Volker Schlöndorff inszeniert die Reue: Von älteren Herren
Ein Schriftsteller trifft seine alte Flamme – klingt erstmal kitschig. Doch in Schlöndorffs „Rückkehr nach Montauk“ herrscht eisiger Ernst.
Obwohl „Rückkehr nach Montauk“ keine Literaturverfilmung im strengen Sinne ist, merkt man dem Film doch seine Herleitung aus der literarischen Idee an. Nicht nur, dass Hauptperson Max Zorn (Stellan Skarsgård) Schriftsteller ist, er spricht auch das Motto seiner Erzählung gleich zu Beginn aus – direkt in die Kamera. Es geht um die zwei Weisen der Reue, die das Leben prägen: die eine für etwas, das man getan hat, die andere für das, was man nicht getan hat. Natürlich, schließlich redet hier ein Mann in den sogenannten besten Jahren, sind beides Mal Frauengeschichten gemeint.
Nun gibt es kaum etwas Uninteressanteres in Kino und Literatur als die eitlen Reflexionen älterer Herren über ihre Verflossenen. Aber Volker Schlöndorff gelingt mit seiner von Max Frisch inspirierten „Rückkehr nach Montauk“ eine überraschend einsichtsvolle und berührende Variante.

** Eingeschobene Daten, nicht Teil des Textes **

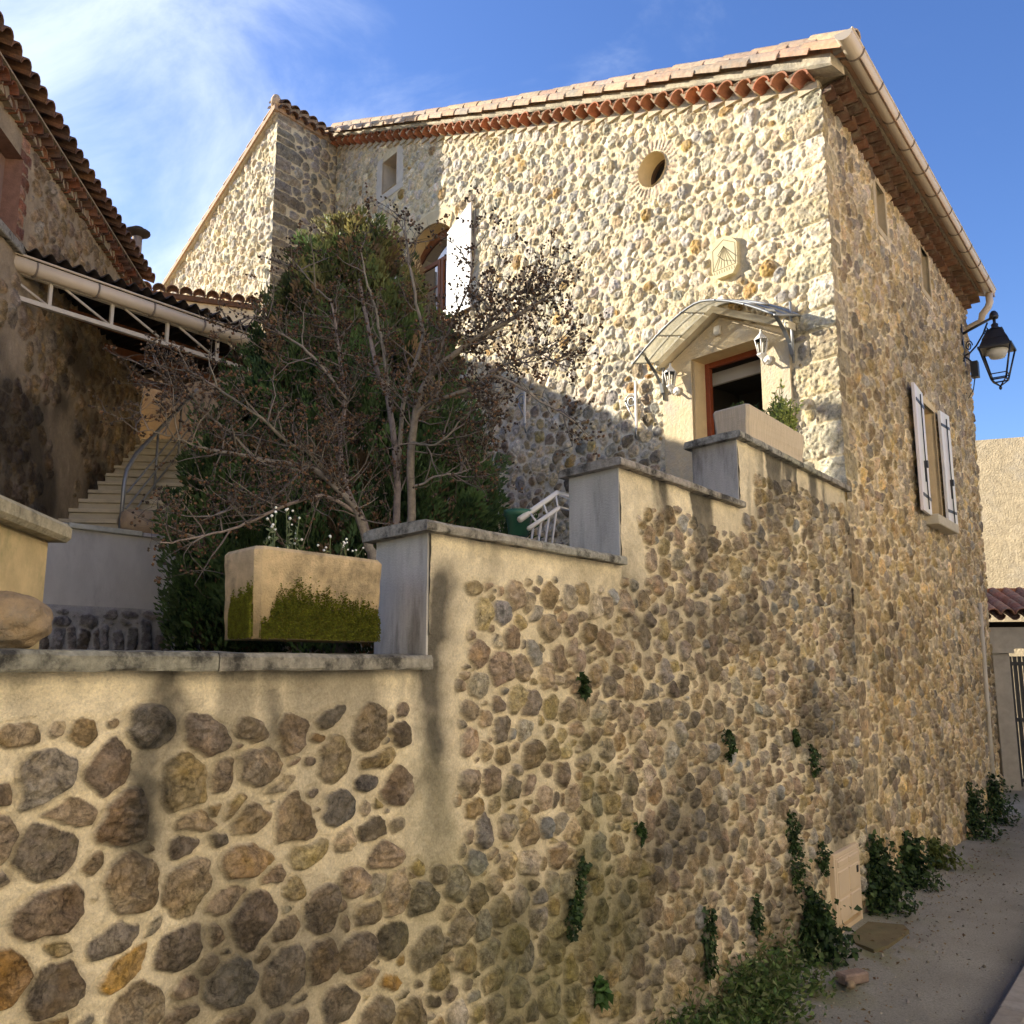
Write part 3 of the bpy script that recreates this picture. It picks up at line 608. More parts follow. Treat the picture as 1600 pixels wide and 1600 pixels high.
while x < FL+.2:                                            # barrel tiles of the slope behind, row by row up to the ridge
    for k in range(1, 3):
        p = RP(x, -.21*k+.03, .37); mb.shell(p, p+slope*.47+rup*.02, rup, .10, .085, .012, 6, c=jit((1, 1, .95), .15))
    x += .335
mb.build('verge_tiles', terrag(), roof)
mb = MB()                                                   # mortar band between génoise and verge
n = 60; prof = [(-.05, .150), (.165, .150), (.185, .165), (.195, .20), (.185, .225), (-.05, .225)]; vs = []
for i in range(n+1):
    s = -.235+(FL+.235)*i/n; z = verge(max(s, 0)) if s > 0 else 7.5+ROOFK*s
    for d, l in prof: vs.append(FP(s, z+l+(flare(s) if l > .19 else 0)+random.uniform(-.007, .007), d+(random.uniform(-.008, .008) if d > 0 else 0)))
p = len(prof); fs = [(i*p+k, (i+1)*p+k, (i+1)*p+(k+1) % p, i*p+(k+1) % p) for i in range(n) for k in range(p)]+[tuple(range(p))[::-1], tuple(range(n*p, n*p+p))]
mb.add(vs, fs); mb.build('mortar_band', mat('mortar_band_render', (.56, .48, .34), .95, .3, 18, .5, 60, .012, tint=(.33, .29, .22), tscale=3), hs_)
mb = MB(); x = .11; mf = MB()
while x < FL-.05:
    z = verge(x)+random.uniform(-.006, .006); c = random.choice([(1, 1, 1), (1.15, .95, .85), (.85, .8, .75), (1.1, 1, .9)])
    mb.shell(FP(x, z+.035, -.02), FP(x, z+.055, .185+random.uniform(-.012, .012)), UP, .082, .098, .015, 9, c=jit(c, .15))
    mf.box(FP, x-.105, x+.105, z-.03, z+.045, -.03, .035, jit((1, 1, 1), .08))
    x += .214
# inside of each tile is packed with mortar a little way in
for i in range(int(FL/.214)):
    x = .11+.214*i; z = verge(x); pass
    mf.prism([FP(x+.095, z+.055, -.02), FP(x+.119, z+.055, -.02), FP(x+.119, z+.055, .11), FP(x+.095, z+.055, .11)], [FP(x+.045, z+.155, -.02), FP(x+.169, z+.155, -.02), FP(x+.169, z+.155, .165), FP(x+.045, z+.155, .165)], (1, .97, .92))
mb.build('eave_tiles', terra(), hs_); mf.build('eave_mortar', mat('eave_render', (.58, .48, .33), .95, .25, 18, .4, 60, .01), hs_)
# street eave: two tiers of tiles under the gutter
ZE = 7.42
mb = MB(); mf = MB(); x = HC+.06; k = 0
while x < SEND-.1:
    for tier in (0, 1):
        z = ZE+.105*tier; o = .105*tier; c = random.choice([(.8, .75, .7), (1.0, .9, .8), (.65, .65, .62), (.9, .95, .9)])
        mb.shell(SP(x+o, z+.01, -.02), SP(x+o, z+.02, .115+.115*tier+random.uniform(-.01, .01)), UP, .078, .092, .014, 8, c=jit(c, .15))
        mf.prism([SP(x+o+.09, z+.04, -.02), SP(x+o+.12, z+.04, -.02), SP(x+o+.12, z+.04, .05+.11*tier), SP(x+o+.09, z+.04, .05+.11*tier)], [SP(x+o+.05, z+.10, -.02), SP(x+o+.16, z+.10, -.02), SP(x+o+.16, z+.10, .085+.115*tier), SP(x+o+.05, z+.10, .085+.115*tier)], (.9, .85, .75))
    x += .21
mb.build('eave_tiles', mat('old_eave_tile', (.17, .09, .055), .9, .35, 18, .25, 60, .005, tint=(.22, .18, .12), tscale=7, tlo=.45, thi=.75), hs_)
mf.box(SP, HC+.0, SEND-.05, ZE+.212, ZE+.26, -.05, .25); mf.build('eave_mortar', mat('eave_render_shade', (.34, .27, .17), .95, .3, 18, .4, 60, .01), hs_)
mb = MB(); x = HC-.02
while x < SEND+.15:                                          # roof tile ends peeping over the gutter
    p = SP(x, ZE+.345, .36); mb.shell(p, p-nS*.5+UP*.21, UP, .10, .085, .013, 7, c=jit((1, .95, .9), .15)); x += .21
mb.build('roof_edge_tiles', terrag(), roof)
GZ, GD, GR, G_A, G_B = ZE+.225, .375, .081, HC-.47, SEND+.02
mb = MB(); n = 14; vs = []
for s in (G_A, G_B):
    for rr in (GR, GR-.006):
        for k in range(n+1):
            a = math.pi+math.pi*k/n; vs.append(SP(s, GZ+.02+rr*math.sin(a), GD+rr*math.cos(a)))
q_ = n+1; fs = []
for k in range(n): fs += [(k, k+1, 2*q_+k+1, 2*q_+k), (q_+k+1, q_+k, 3*q_+k, 3*q_+k+1)]
fs += [(0, 2*q_, 3*q_, q_), (n, q_+n, 3*q_+n, 2*q_+n), tuple(range(0, n+1)), tuple(range(2*q_, 3*q_))]
mb.add(vs, fs, smooth=False)
mb.tube([SP(G_A, GZ+.022, GD+GR), SP(G_B, GZ+.022, GD+GR)], .011, 6)
gut = mb.build('gutter', gutterm(), hs_)
x = G_A+.35
while x < G_B-.2:
    mb = MB()
    pts = [SP(x, GZ+.022+(GR+.006)*math.sin(a), GD+(GR+.006)*math.cos(a)) for a in np.linspace(math.pi*.98, math.pi*2.04, 12)]
    mb.tube(pts, .009, 5, (.85, .8, .75)); mb.tube([SP(x, GZ+.02, GD-GR), SP(x, GZ+.06, GD-GR-.12)], .008, 5); x += .62
    mb.build('bracket', mat('gutter_clip', (.22, .18, .14), .5, .1, 10, 0), gut)
mb = MB(); xb = G_B-.12
mb.tube([SP(xb, GZ-.06, GD), SP(xb, GZ-.20, GD), SP(xb+.01, GZ-.27, GD-.03), SP(xb+.03, GZ-.36, GD-.12), SP(xb+.08, GZ-.45, .22), SP(xb+.10, GZ-.5, .06), SP(end_of(7)-.02, GZ-.52, -.06)], .052, 12)
mb.build('downpipe', gutterm(), hs_)
mb = MB(); mb.box(SP, HC-.2, SEND+.02, ZE+.265, ZE+.35, .20, .285); mb.build('fascia_board', mat('grey_fascia', (.40, .37, .31), .7, .1, 8, 0), hs_)
# tiles over the projecting half
mb = MB(); t = -PL+.05
while t < .0:
    p = G0+dS*(t+PL)+nS*.13+UP*(11.50+random.uniform(-.01, .01)); mb.shell(p, p-nS*.4+UP*.16, UP, .10, .085, .014, 7, c=jit((1, .95, .9), .2))
    p = G0+dS*(t+PL)+nS*.16+UP*(11.60+random.uniform(-.01, .01)); mb.shell(p, p-nS*.4+UP*.16, UP, .10, .085, .014, 7, c=jit((.9, .9, .85), .2)); t += .2
mb.build('ridge_tiles', terrao(), roof)
mb = MB(); ls = dF-UP*.285; ls /= np.linalg.norm(ls); lup = np.cross(ls, nF); lup = lup if lup[2] > 0 else -lup; x = -.05
mb.prism([FPg for FPg in [G0+nF*-.02+UP*11.47, G0+dF*GL+nF*-.02+UP*(11.47-.285*GL), G0+dF*GL+nF*.07+UP*(11.47-.285*GL), G0+nF*.07+UP*11.47]], [G0+nF*-.02+UP*11.56, G0+dF*GL+nF*-.02+UP*(11.56-.285*GL), G0+dF*GL+nF*.09+UP*(11.56-.285*GL), G0+nF*.09+UP*11.56], (1, 1, 1))
mb.build('mortar_fillet', mat('fillet_render', (.55, .48, .36), .95, .3, 14, .4, 60, .01), hs_)
mb = MB()
while x < GL:
    p = G0+dF*x+nF*.03+UP*(11.575-.285*x); mb.shell(p, p+ls*.42, lup, .075, .09, .013, 7, c=jit((1.05, 1.0, .92), .12)); x += .34
mb.lathe(G0+UP*11.6+nF*.05, [(.02, -.02), (.085, 0), (.09, .12), (.05, .2), (.01, .22)], 10, (1.3, 1.25, 1.1))
mb.build('verge_tiles', terrag(), roof)

# ------------------------------------------------------------------ openings
rev = mat('reveal_render', (.66, .52, .30), .92, .12, 8, .2, 110, .003)
def reveal_rect(mb, P, q, dep, th=.0, c=None):
    a0, a1, z0, z1 = q; e = .02
    mb.add([P(a0, z0, e), P(a0, z1, e), P(a0, z1, -dep), P(a0, z0, -dep)], [(0, 1, 2, 3)], c); mb.add([P(a1, z0, e), P(a1, z1, e), P(a1, z1, -dep), P(a1, z0, -dep)], [(3, 2, 1, 0)], c)
    mb.add([P(a0, z1, e), P(a1, z1, e), P(a1, z1, -dep), P(a0, z1, -dep)], [(0, 1, 2, 3)], c); mb.add([P(a0, z0, e), P(a1, z0, e), P(a1, z0, -dep), P(a0, z0, -dep)], [(3, 2, 1, 0)], c)
def frame_rect(mb, P, q, wd, d0, d1, c=None, bev=.004):
    a0, a1, z0, z1 = q; mb.box(P, a0, a0+wd, z0, z1, d0, d1, c, bev); mb.box(P, a1-wd, a1, z0, z1, d0, d1, c, bev)
    mb.box(P, a0+wd, a1-wd, z1-wd, z1, d0+.002, d1-.002, c, bev); mb.box(P, a0+wd, a1-wd, z0, z0+wd, d0+.002, d1-.002, c, bev)
def arch_top(n=14, R_=ARC_R, a0=WIN[0], a1=WIN[1]):
    return [(a, ARC_C[1]+math.sqrt(max(R_**2-(a-ARC_C[0])**2, 0))) for a in np.linspace(a0, a1, n)]
def room(P, q, dep, name, parent, g=.5):
    mb = MB(); a0, a1, z0, z1 = q
    A = [P(a0-g, z0-.02, -.42), P(a1+g, z0-.02, -.42), P(a1+g, z1+.10, -.42), P(a0-g, z1+.10, -.42)]; B = [P(a0-g, z0-.02, -dep), P(a1+g, z0-.02, -dep), P(a1+g, z1+.10, -dep), P(a0-g, z1+.10, -dep)]
    mb.add(A+B, [(4, 5, 6, 7), (0, 4, 7, 3), (1, 2, 6, 5), (3, 7, 6, 2), (0, 1, 5, 4)])
    return mb.build(name, mat('dim_interior', (.11, .10, .09), .95, .1, 3, 0), parent)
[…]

Von den ersten Bildern an sind es denn auch zwei schwer in cineastische Begriffe zu fassende Haltungen, die fesseln: Ernsthaftigkeit und Uneitelkeit. Für das Uneitle sorgt der großartige Stellan Skarsgård, der einen Mann verkörpern kann, der weiß, dass er äußerlich nicht viel hermacht. Es ist diese selbstbewusste, aber eben nicht demonstrative Durchschnittlichkeit, die seine Figur des Schriftstellers erträglich, wenn auch nicht sympathisch macht.
Man lernt ihn als verwöhnten Menschen kennen: Da sind der vom Verlag gesponserte Aufenthalt in New York und die zwei Frauen, die ihm dabei noch helfen – die PR-Frau Lindsey (Isi Laborde) und seine Ehefrau Clara (Susanne Wolff). Trotz ihrer Servicefunktion treten beide Max gegenüber mit Selbstbewusstsein und sogar spöttischer Herablassung gegenüber, was im Umkehrschluss positiv auf den Schriftsteller zurückstrahlt.
Die Zufallsbegegnung mit einem alten Bekannten (Niels Arestrup mit bewährter Schmierigkeit) setzt Max auf die Spur einer Frau, mit der er Jahrzehnte zuvor in New York zusammen war. Zuerst sperrt sich diese Rebecca Epstein (Nina Hoss) gegen seine Versuche der Kontaktaufnahme, dann kommt es aber doch zur im Titel versprochenen „Rückkehr nach Montauk“.
16.2., 15.30 Uhr, Friedrichstadt-Palast; 19.2., 9.30 Uhr, Berlinale Palast
Egal, wie man es hinschreibt, es klingt nach zum Überdruss bearbeitetem Material: die Reue darüber, jemanden verlassen zu haben, den man liebt, das Nichtvergessen von Liebesaffären, in denen man sich nicht gut verhalten hat. Doch Schlöndorff – und hierbei ist seine große Ernsthaftigkeit entscheidend – arbeitet mit inszenatorischer Sorgfalt und einer eisig-beeindruckenden Nina Hoss das Zweischneidige dieser Reflexionen heraus. Statt mit der Reue zugleich die eigene Potenz zu feiern, sieht sich sein Max Zorn gleich zweimal mit der eigenen Blindheit konfrontiert. Schlöndorff räumt den „Objekten“ der Liebe, den Frauen, den gebührenden Raum ein, ihre eigene Geschichte und Perspektive zu erzählen. Und so stellt sich heraus, dass die männliche Reue eigentlich dem gelten müsste, genau dafür nie ein Auge gehabt zu haben.